• **Direction**
Please quote exactly the opening lines of the data, from the first line to the one where "m.mirrored().mesh(), mt, car)]" appears.

• **Recorded data**
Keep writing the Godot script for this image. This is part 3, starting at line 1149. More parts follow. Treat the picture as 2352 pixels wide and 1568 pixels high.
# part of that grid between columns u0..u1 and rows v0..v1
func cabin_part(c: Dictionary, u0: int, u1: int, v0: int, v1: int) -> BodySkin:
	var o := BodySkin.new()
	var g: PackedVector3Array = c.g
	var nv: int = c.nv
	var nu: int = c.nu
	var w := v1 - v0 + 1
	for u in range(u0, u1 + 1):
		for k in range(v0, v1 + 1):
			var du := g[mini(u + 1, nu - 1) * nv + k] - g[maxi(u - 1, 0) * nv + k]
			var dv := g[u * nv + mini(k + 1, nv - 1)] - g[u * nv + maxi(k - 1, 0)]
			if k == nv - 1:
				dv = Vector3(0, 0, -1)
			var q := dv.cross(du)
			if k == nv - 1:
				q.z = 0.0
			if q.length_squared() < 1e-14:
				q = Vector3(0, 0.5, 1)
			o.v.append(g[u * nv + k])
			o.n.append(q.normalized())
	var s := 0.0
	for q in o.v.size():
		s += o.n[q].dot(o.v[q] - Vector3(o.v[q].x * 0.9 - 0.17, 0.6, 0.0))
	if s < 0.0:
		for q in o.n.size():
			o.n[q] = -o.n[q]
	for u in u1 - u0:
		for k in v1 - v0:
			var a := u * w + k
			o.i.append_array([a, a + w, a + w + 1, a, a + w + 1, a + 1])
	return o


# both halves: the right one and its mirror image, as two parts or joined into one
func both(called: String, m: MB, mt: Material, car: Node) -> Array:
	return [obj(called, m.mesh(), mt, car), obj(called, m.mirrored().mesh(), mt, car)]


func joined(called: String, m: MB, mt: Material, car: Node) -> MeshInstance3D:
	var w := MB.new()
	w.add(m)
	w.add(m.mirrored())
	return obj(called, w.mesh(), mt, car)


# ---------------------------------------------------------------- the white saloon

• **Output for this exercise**
Keep writing the Godot script for this image. This is part 3, starting at line 1149. More parts follow. Treat the picture as 2352 pixels wide and 1568 pixels high.
# part of that grid between columns u0..u1 and rows v0..v1
func cabin_part(c: Dictionary, u0: int, u1: int, v0: int, v1: int) -> BodySkin:
	var o := BodySkin.new()
	var g: PackedVector3Array = c.g
	var nv: int = c.nv
	var nu: int = c.nu
	var w := v1 - v0 + 1
	for u in range(u0, u1 + 1):
		for k in range(v0, v1 + 1):
			var du := g[mini(u + 1, nu - 1) * nv + k] - g[maxi(u - 1, 0) * nv + k]
			var dv := g[u * nv + mini(k + 1, nv - 1)] - g[u * nv + maxi(k - 1, 0)]
			if k == nv - 1:
				dv = Vector3(0, 0, -1)
			var q := dv.cross(du)
			if k == nv - 1:
				q.z = 0.0
			if q.length_squared() < 1e-14:
				q = Vector3(0, 0.5, 1)
			o.v.append(g[u * nv + k])
			o.n.append(q.normalized())
	var s := 0.0
	for q in o.v.size():
		s += o.n[q].dot(o.v[q] - Vector3(o.v[q].x * 0.9 - 0.17, 0.6, 0.0))
	if s < 0.0:
		for q in o.n.size():
			o.n[q] = -o.n[q]
	for u in u1 - u0:
		for k in v1 - v0:
			var a := u * w + k
			o.i.append_array([a, a + w, a + w + 1, a, a + w + 1, a + 1])
	return o


# both halves: the right one and its mirror image, as two parts or joined into one
func both(called: String, m: MB, mt: Material, car: Node) -> Array:
	return [obj(called, m.mesh(), mt, car), obj(called, m.mirrored().mesh(), mt, car)]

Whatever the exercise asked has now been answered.